New Case Study: SAFe helps Fitbit Increase velocity by 33%

New Case Study: SAFe helps Fitbit Increase velocity by 33%

Case Studies

SAFe has been a successful story for us. It allowed us to grow our team in a seamless way that integrated cross-functional groups and aligned with the company’s long-term strategy. Fitbit has grown significantly since we adopted SAFe, and we were able to scale the process and still deliver high achievement every PI. My VP calls it the scaffolding that has helped move our team forward.”
Damian Brown, Sr. Director of Program Management Office, Fitbit


Our latest case study comes from the consumer technology market, where the pressure is on to release products ahead of major shopping events such as the year-end holiday season, Valentine’s Day, graduation, and Mother’s and Father’s Days.

At Fitbit, the challenge of meeting those targets had increased along with the company’s growth, and their Scrum efforts were not effectively scaling to meet the needs of the business and their global community of users. But in the past year, Fitbit was able to make major progress on the cadence and velocity of its development:

  • Last year, Fitbit released four new products that were positively received by consumers—a record number for the company
  • Teams now achieve five business goals per PI, on average, compared to three previously
  • Velocity increased 33 percent year over year
  • The company experienced no major impact to their website during the critical high-sales time-frame between Black Friday and the New Year
  • As for visibility, Fitbit achieved a long-term look-ahead on its product roadmap and a short-term execution plan, supporting planning and decision-making for leadership.
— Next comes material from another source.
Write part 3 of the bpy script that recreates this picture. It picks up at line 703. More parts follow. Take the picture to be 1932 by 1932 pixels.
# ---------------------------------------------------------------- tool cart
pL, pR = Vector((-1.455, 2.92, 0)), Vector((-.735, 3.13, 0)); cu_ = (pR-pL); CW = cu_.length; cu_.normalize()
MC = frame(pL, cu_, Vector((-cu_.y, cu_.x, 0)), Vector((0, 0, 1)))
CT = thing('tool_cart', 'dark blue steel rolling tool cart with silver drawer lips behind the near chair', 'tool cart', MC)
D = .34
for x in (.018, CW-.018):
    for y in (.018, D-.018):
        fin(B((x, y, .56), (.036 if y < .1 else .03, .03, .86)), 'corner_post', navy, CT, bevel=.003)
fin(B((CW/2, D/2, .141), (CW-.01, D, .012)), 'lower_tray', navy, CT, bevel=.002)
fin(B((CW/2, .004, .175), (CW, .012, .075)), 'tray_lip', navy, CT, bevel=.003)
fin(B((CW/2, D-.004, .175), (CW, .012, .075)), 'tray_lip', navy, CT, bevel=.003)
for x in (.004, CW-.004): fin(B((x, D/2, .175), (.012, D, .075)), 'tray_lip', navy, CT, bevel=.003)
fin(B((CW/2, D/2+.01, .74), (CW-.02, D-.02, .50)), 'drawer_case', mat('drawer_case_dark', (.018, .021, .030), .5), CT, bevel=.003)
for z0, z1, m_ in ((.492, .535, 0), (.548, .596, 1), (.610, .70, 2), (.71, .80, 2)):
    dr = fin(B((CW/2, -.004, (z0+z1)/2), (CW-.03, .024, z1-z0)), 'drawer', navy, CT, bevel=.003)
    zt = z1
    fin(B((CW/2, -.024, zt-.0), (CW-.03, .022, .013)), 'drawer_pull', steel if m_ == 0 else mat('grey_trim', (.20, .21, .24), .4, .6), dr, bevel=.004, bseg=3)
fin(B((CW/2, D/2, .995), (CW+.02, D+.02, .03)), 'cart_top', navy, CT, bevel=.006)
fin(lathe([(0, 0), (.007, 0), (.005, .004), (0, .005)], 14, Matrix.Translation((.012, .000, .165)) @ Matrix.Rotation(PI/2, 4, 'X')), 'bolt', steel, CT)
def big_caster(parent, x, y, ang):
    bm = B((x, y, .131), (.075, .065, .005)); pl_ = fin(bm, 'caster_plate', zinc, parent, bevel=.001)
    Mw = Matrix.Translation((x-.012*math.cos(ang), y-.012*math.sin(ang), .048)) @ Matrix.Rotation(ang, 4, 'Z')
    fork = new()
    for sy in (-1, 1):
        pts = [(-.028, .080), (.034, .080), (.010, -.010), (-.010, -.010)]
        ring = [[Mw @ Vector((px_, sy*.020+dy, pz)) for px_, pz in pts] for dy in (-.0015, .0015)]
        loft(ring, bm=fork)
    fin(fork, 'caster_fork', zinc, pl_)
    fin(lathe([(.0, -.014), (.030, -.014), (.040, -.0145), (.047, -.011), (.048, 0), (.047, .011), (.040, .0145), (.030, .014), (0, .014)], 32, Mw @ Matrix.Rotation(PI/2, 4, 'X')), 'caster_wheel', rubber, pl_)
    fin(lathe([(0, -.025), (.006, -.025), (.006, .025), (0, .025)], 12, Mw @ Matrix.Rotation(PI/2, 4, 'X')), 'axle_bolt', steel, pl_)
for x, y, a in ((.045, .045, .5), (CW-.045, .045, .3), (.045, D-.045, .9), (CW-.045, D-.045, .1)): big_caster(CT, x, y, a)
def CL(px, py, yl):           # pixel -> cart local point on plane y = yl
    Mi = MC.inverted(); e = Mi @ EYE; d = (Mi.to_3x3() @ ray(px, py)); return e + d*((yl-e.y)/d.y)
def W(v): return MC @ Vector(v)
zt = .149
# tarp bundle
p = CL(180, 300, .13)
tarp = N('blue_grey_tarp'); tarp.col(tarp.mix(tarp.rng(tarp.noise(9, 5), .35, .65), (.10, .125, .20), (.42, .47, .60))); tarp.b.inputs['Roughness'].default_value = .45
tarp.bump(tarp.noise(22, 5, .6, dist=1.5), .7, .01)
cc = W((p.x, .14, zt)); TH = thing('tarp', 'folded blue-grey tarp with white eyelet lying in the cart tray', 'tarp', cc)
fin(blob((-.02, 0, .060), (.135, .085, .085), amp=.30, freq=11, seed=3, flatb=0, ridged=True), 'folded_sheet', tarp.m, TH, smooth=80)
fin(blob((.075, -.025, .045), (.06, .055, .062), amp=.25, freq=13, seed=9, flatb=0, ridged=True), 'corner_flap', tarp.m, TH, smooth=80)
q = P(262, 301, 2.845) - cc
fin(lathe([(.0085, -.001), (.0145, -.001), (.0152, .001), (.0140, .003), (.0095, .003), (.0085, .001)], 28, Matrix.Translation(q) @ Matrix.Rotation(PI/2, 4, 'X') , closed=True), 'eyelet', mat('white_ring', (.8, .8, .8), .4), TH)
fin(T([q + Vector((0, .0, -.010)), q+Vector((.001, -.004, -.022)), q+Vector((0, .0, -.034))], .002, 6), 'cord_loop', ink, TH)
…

How did Fitbit achieve all these milestones? The company deployed SAFe in the fall of 2015. Damian Brown and Brian Hsieh at Fitbit had both seen SAFe successfully deployed at a previous company and believed it could work at Fitbit. After gaining executive buy-in, the company started with 12 Scrum teams for Program Increment planning in San Francisco.

With each PI—now up to 10—Fitbit folded in more teams and more functional business groups, including some not typically part of an Agile transformation: Firmware, Software, Design, Research, Marketing, Customer Support, Data Analytics, and Infrastructure Engineering all participate in PIs. To increase the chance of success, Fitbit trained all those who were leading PI events across multiple office locations.

With the help of SAFe, Fitbit evolved its process. It now has a faster and more flexible flow across the ecosystem, smoother scaling, improved visibility, and greater alignment across all programs.

And with higher cadence and velocity, Fitbit can more readily respond to market needs. For example, when the company noticed an opportunity to add a specific capability to its products, it brought the new feature to market in a very short time with no major bugs in internal and external testing.

Now, as the company plans for next year, it’s working toward funding value streams rather than projects.

Check out the full case study.

Many thanks to Damian Brown, Sr. Director of Program Management Office; and Brian Hsieh, Manager of Program Management Office, for sharing Fitbit’s story.

Stay SAFe,
—Dean

Author Info

Dean Leffingwell

Recognized as the one of the world’s foremost authorities on Lean-Agile best practices, Dean Leffingwell is an author, entrepreneur, and software development methodologist.

comment (2)

  1. Jason

    21 Jun 2017 - 1:13 pm

    Feel like we’re sending the wrong message here emphasizing increased velocity rather than business value.

    • Dean Leffingwell

      Dean Leffingwell

      22 Jun 2017 - 11:56 am

      Hi Jason,
      Thanks for the input. We could have quite a dialog on velocity and business value. Probable even a short book. But it’s hard to get one without the other and almost impossible to nail either one down objectively. I think the most important point is their quote “With higher cadence and velocity, Fitbit can more readily respond to market needs.” There has to be business value in that.

      That’s what we all strive for.